Trish Rolfe, with the Sierra Club’s Anchorage office, says that won’t fly with her organization. “We will never give up roadless areas,” she says. “It’s not something we are willing to put on the table.”

Another concern shared by some non-members is that the Roundtable could pass a legislative package that would circumvent the National Environmental Policy Act (NEPA), which has been the most effective tool environmentalists have had to protect forests. The flames of that fear were fanned earlier this year when Heath made a comment to a reporter suggesting that NEPA was problematic. He has since rescinded the comment.

“NEPA is one of the bedrocks of America’s conservation laws and nothing coming out of Southeast Alaska would be powerful enough to change it,” he says. “It’s part of the Holy Grail here. It’s just not on the agenda.”

Some non-members also wonder if member groups might feel constrained sitting alongside individuals who represent funding institutions the groups depend on for their operation. Since April 2006, funders—including the Gordon and Betty Moore Foundation, the National Forest Foundation, the Nature Conservancy, the Rasmuson Foundation, the Wilburforce Foundation and the William and Flora Hewlett Foundation—have awarded $916,000 in grants to either jumpstart or support the ongoing Roundtable effort.

For grant-dependent groups, the situation could be sticky, says Mark Rorick, chair of the Sierra Club’s Juneau group. “Instead of the groups going to the foundations with a campaign, the funders are saying, ‘this is the campaign you have to do, or you’re not going to get any more money.’”

Several non-members share the belief that funders are driving the environmental groups’ agenda. “[Funders] are acting as policy makers,” says Gregory Vickery, director of the Ketchikan-based Tongass Conservation Society, which is not a member of the Roundtable.

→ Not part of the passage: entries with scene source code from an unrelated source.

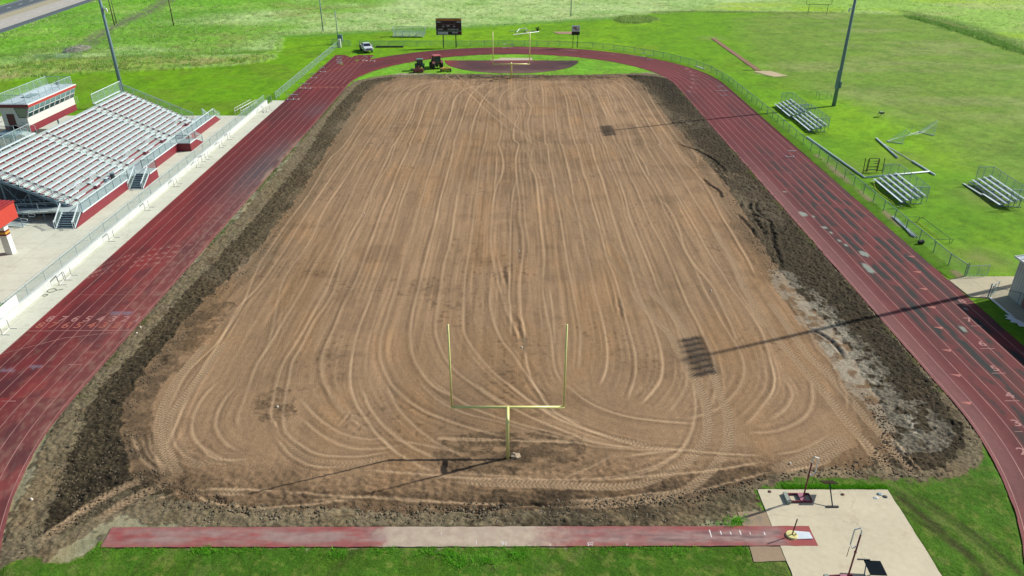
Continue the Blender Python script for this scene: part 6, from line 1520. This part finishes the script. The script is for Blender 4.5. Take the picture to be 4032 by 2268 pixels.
def soccer():
    t = thing('soccer_goal', (58.7, 108.4, 0), 0, 'white soccer goal tipped over onto its front on the practice grass', 'soccer goal'); o = (58.7, 108.4)
    q = lambda x, y, z: (x - o[0], y - o[1], z)
    A, Bc, F, G, U, V = q(55.1, 105.9, .06), q(62.3, 110.9, .06), q(63.6, 108.8, .06), q(56.95, 104.7, .06), q(64.4, 110.4, 2.0), q(57.6, 105.9, 1.9)
    MB().tube([G, A, Bc, F], .06, 8).build('front_frame', white, t); MB().tube([A, V, G], .025, 6).tube([Bc, U, F], .025, 6).tube([(Vector(A) + Vector(Bc)) * .5 + Vector((.5, 0, 0)), (Vector(A) + Vector(Bc)) * .5 + Vector((1.3, .2, 1.5))], .03, 6).build('side_stay', galv, t)
    sag = []; n = 10
    for k in range(n + 1):
        f = k / n; lo = Vector(A).lerp(Vector(Bc), f); hi = Vector(V).lerp(Vector(U), f) - Vector((0, 0, 5.6 * f * (1 - f))); hi.z = max(hi.z, .35); sag.append((lo, hi))
    pq = [(a[0], b[0], b[1], a[1]) for a, b in zip(sag[:-1], sag[1:])] + [(A, G, Vector(V), Vector(V)), (F, Bc, Vector(U), Vector(U))]
    netm, tt, bb_ = node_mat('goal_net'); uv = N(tt, 'ShaderNodeUVMap').outputs[0]; sp = N(tt, 'ShaderNodeSeparateXYZ'); tt.links.new(uv, sp.inputs[0]); f = None
    for ax in (0, 1):
        l = mathn(tt, 'LESS_THAN', mathn(tt, 'FRACT', mathn(tt, 'DIVIDE', mathn(tt, 'ADD', sp.outputs[ax], 50.0), .12)), .10); f = l if f is None else mathn(tt, 'MAXIMUM', f, l)
    tr = N(tt, 'ShaderNodeBsdfTransparent'); mx = N(tt, 'ShaderNodeMixShader'); bb_.inputs['Base Color'].default_value = (.62, .74, .68, 1)
    tt.links.new(f, mx.inputs[0]); tt.links.new(tr.outputs[0], mx.inputs[1]); tt.links.new(bb_.outputs[0], mx.inputs[2]); tt.links.new(mx.outputs[0], tt.nodes['Material Output'].inputs[0])
    panel('net', pq, t, netm); MB().tube([s_[1] for s_ in sag], .02, 5).build('net_rope', white, t)
soccer()
st = thing('stool', (60.45, 119.9, 0), R(10), 'small box topped stool standing alone on the grass above the soccer goal', 'stool')
MB().box((0, 0, .68), (.62, .5, .34)).build('box', plain('stool_pale', C(150, 168, 140), .6), st); MB().box((0, -.26, .64), (.34, .03, .22)).build('dark_panel', darkgrey, st)
for x, y in ((-.34, -.26), (.34, -.26), (-.34, .26), (.34, .26)): MB().beam((x * 1.15, y * 1.2, 0), (x * .85, y * .9, .9), .035, .035).build('leg', brownrust, st)
sg = thing('practice_goal_frame', (55.4, 132.6, 0), R(4), 'small green tube goal frame on the grass beside the floodlight mast', 'frame')
MB().tube([(-1.0, .0, 0), (-1.0, 0, 1.15), (1.0, 0, 1.15), (1.0, 0, 0)], .03, 6).tube([(-.75, -.8, 0), (-.75, -.8, 1.0), (-1.0, 0, 1.15)], .03, 6).tube([(1.0, 0, 1.15), (1.35, -.9, .9), (1.35, -.9, 0), (-.75, -.8, 0)], .03, 6).build('tube_frame', plain('green_tube', C(96, 160, 120), .5), sg)
bf = thing('steel_rack', (47.0, 92.2, 0), R(2), 'rusty brown upright steel rack between the long pipe and the bleacher', 'rack')
q = MB(); q.tube([(-.75, 0, 0.1), (-.75, 0, 1.75), (-.6, 0, 1.9), (.55, 0, 1.9), (.72, 0, 1.75), (.72, 0, .1)], .05, 8); q.build('hoop', brownrust, bf)
q = MB()
for x in (-1.25, 1.3): q.tube([(x, -.25, 0), (x + .05, 0, 1.95)], .05, 8)
q.beam((-1.25, -.2, .3), (-.75, 0, .3), .07, .07).beam((.72, 0, .3), (1.3, -.2, .3), .07, .07); q.build('side_post', brownrust, bf)
q = MB()
for z in (.35, .75): q.beam((-.75, 0, z), (.72, 0, z), .07, .09)
for z in (1.2, 1.5): q.beam((.05, 0, z), (.72, 0, z), .06, .07)
for x in (-.62, .6): q.beam((x, 0, .1), (x, 0, 1.8), .06, .06)
q.build('rungs', brownrust, bf)
ag = thing('agility_ladder_frame', (44.4, 73.0, 0), 0, 'dark tube frame with yellow rungs on the grass just behind the fence', 'frame')
q = MB(); q.tube([(-.65, 2.9, .0), (-.65, 2.9, .45), (.8, 2.9, .45), (.8, 2.9, 0)], .03, 6); q.tube([(1.0, 2.7, .5), (1.05, -3.1, .5), (1.05, -3.15, 0)], .03, 6); q.tube([(-.5, -3.2, 0), (-.5, -3.2, .45), (1.35, -3.2, .45), (1.2, -3.2, 0)], .03, 6); q.tube([(1.0, 2.7, .5), (.6, 2.6, .3), (.3, 2.3, 0)], .03, 6); q.build('tube_frame', plain('dark_green_tube', C(46, 72, 56), .5), ag)
q = MB(); q.tube([(.45, 2.4, .12), (.55, -2.3, .12)], .025, 5)
for k in range(9): y = 2.3 - k * .55; q.tube([(-.45, y, .12), (.5, y, .12)], .022, 5)
q.build('yellow_rungs', plain('bright_yellow', C(206, 204, 30), .5), ag)
yt = thing('yellow_hose', (44.8, 84, 0), 0, 'thin yellow flexible tube with a white cross handle lying behind the fence', 'tube')
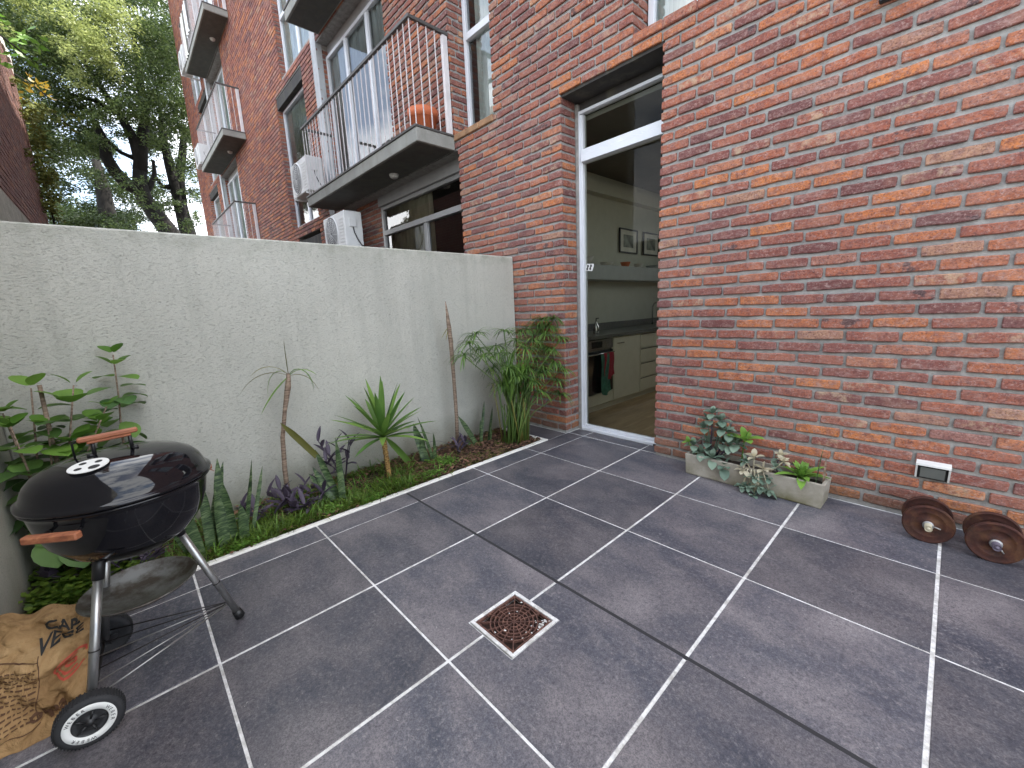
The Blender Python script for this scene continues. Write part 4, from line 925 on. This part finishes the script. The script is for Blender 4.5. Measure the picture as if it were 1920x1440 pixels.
def on_bag(txt,u,v,size,mat,name='lettering',off=.0035,spacing=1.):
    cu=D.curves.new('t','FONT'); cu.body=txt; cu.size=size; cu.space_character=spacing; cu.offset=.0012 if size>.02 else 0
    o=D.objects.new('t',cu); COL.objects.link(o); dg=bpy.context.evaluated_depsgraph_get(); me=D.meshes.new_from_object(o.evaluated_get(dg)); D.objects.remove(o); D.curves.remove(cu)
    W_,H_=abs(y1_-y0_),.315; vs=[]
    for vv in me.vertices:
        uu=u+vv.co.x/W_; w_=v+vv.co.y/H_; p_=Vector(bagpt(uu,w_,1)); vs.append((p_.x+off,p_.y,p_.z))
    me.vertices.foreach_set('co',[c for v_ in vs for c in v_]); me.update(); me.materials.append(M[mat]); o=D.objects.new(name,me); COL.objects.link(o); o.parent=bgt; return o
on_bag('CAR',.50,.87,.046,'ink',off=.008); on_bag('VEGE',.47,.74,.046,'ink',off=.008); on_bag('olpack',.44,.17,.044,'brown_ink',off=.008)
# boxed outline and red round logo
def strip(pts,wd,mat,name):
    W_,H_=abs(y1_-y0_),.315; b=MB(); vs=[]
    for i,(a,c) in enumerate(pts):
        a2,c2=pts[min(i+1,len(pts)-1)]; a1,c1=pts[max(i-1,0)]; dx,dz=(a2-a1)*W_,(c2-c1)*H_; l=math.hypot(dx,dz) or 1; nx_,nz_=-dz/l*wd,dx/l*wd
        for s_ in (-1,1):
            p_=Vector(bagpt(a+s_*nx_/W_,c+s_*nz_/H_,1)); vs.append((p_.x+.0055,p_.y,p_.z))
    b.add(vs,[(2*i,2*i+1,2*i+3,2*i+2) for i in range(len(pts)-1)]); b.obj(name,M[mat],bgt)
for i in range(14):
    
    aa=.04
    while aa<.46:
        ln=U(.02,.07); strip([(aa,.63-i*.034),(min(.48,aa+ln*.5),.63-i*.034),(min(.48,aa+ln),.63-i*.034)],.0017,'brown_ink','print_line'); aa+=ln+.016
strip([(.50,.74-.03*i) for i in range(20)],.0012,'brown_ink','print_line'); strip([(.02+.03*i,.70) for i in range(17)],.0012,'brown_ink','print_line'); strip([(.02+.03*i,.13) for i in range(17)],.0012,'brown_ink','print_line')
for r_,a0,a1,w_ in ((.036,0,5.6,.0025),(.026,1,5.2,.002),(.012,0,6.28,.003)): strip([(.80+r_*math.cos(a0+(a1-a0)*i/20)/.22,.52+r_*.8*math.sin(a0+(a1-a0)*i/20)/.315) for i in range(21)],w_,'red_print','logo')

# ------------------------------------------------------------------ plants of the bed
def pl(name,label,cat,x,y,grp=None): return thing(name,label,cat,(x,y,.0),grp)
def leafobj(t,base,d,L,w,mat,droop=0.,fold=.25,seg=6,shape='lance',**k):
    b=MB(); b.leaf(base,d,L,w,droop,fold,seg,shape,**k); return b.obj('leaf',M[mat],t)
# broad leaved shrub in the corner
def shrub(label,x,y,stems):
    t=pl('leafy_shrub',label,'shrub',x,y)
    for pts,n,L in stems:
        P=[Vector(p) for p in pts]; b=MB(); b.tube(P,[.006-.003*i/(len(P)-1) for i in range(len(P))],6); b.obj('stem',M['stem_bark' if n>5 else 'cyp_stem'],t)
        seglen=[0]
        for a,c in zip(P[:-1],P[1:]): seglen.append(seglen[-1]+(c-a).length)
        for i in range(n):
            q=.35+.65*i/(n-1); s_=q*seglen[-1]
            for k_ in range(len(P)-1):
                if seglen[k_]<=s_<=seglen[k_+1]+1e-6: p_=P[k_].lerp(P[k_+1],(s_-seglen[k_])/(seglen[k_+1]-seglen[k_])); break
            a=i*math.pi/2+U(-.5,.5)+.4; sz=L*1.22*(1-.5*max(0,q-.75)/.25)*U(.75,1.15)
            for s2 in (0,math.pi)+((math.pi/2,) if R()<.5 else ()):
                el=(U(1.5,2.15) if q<.72 else U(1.1,1.5)) if q<.9 else U(.6,1.0)
                d=Vector((math.cos(a+s2)*math.sin(el),math.sin(a+s2)*math.sin(el),math.cos(el)))
                if p_.x+x+d.x*sz<-.22: d.x=abs(d.x)
                pet=p_+d*.018; leafobj(t,pet,d,sz,sz*.86,'shrub_leaf' if q<.85 else 'clover',1.3 if q<.8 else .7,.10,6,'oval')
    return t
def W(px,py,X): v=at_x(px,py,X); return v
B=Vector((.0,-.40,0))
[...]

But Aileen Lee, program director for the Gordon and Betty Moore Foundation’s wild salmon ecosystem initiative, says it makes sense for funders to have a clear sense of which solutions they believe would be the most beneficial, and to support groups that align with that vision. Lee, who has attended all of the Roundtable meetings, says being a participant allows her to be a more effective partner with groups, whether grantees or not, trying to find a solution to protecting habitat on the Tongass.

“We work hard to make sure groups aren’t trying to bend their agenda to try and fit into some mold of what they think we want from them,” she says, “because those kinds of partnerships never work.”

David Secord, Wilburforce program officer for British Columbia and Alaska, says when money is involved there’s always a risk that it could have “inappropriate influences.” But at the same time, the environmental representatives at the Roundtable “are pretty smart and fearless people who are not afraid to speak their minds, and not afraid to disagree with anybody. They are committed to the work they are doing and are not going to be cowed,” he says.

Over the past several months, some people’s fears about the Roundtable have eased. Early on, Vickery says, he felt his community wasn’t being adequately represented. But being able to attend committee meetings and having the ear of folks who represent his concerns has made a difference. Now, he says, “I feel I have a voice at the Roundtable.”

But Rorick still fears that collaboration may lead to bad decisions for the Tongass. “What we’re worried about is they’ll legislate a plan saying we can’t oppose timber sales, or that will relax standards and guidelines,” he says. “If we think [the Forest Service] is violating the law and there’s merit, we should have the right to litigate.”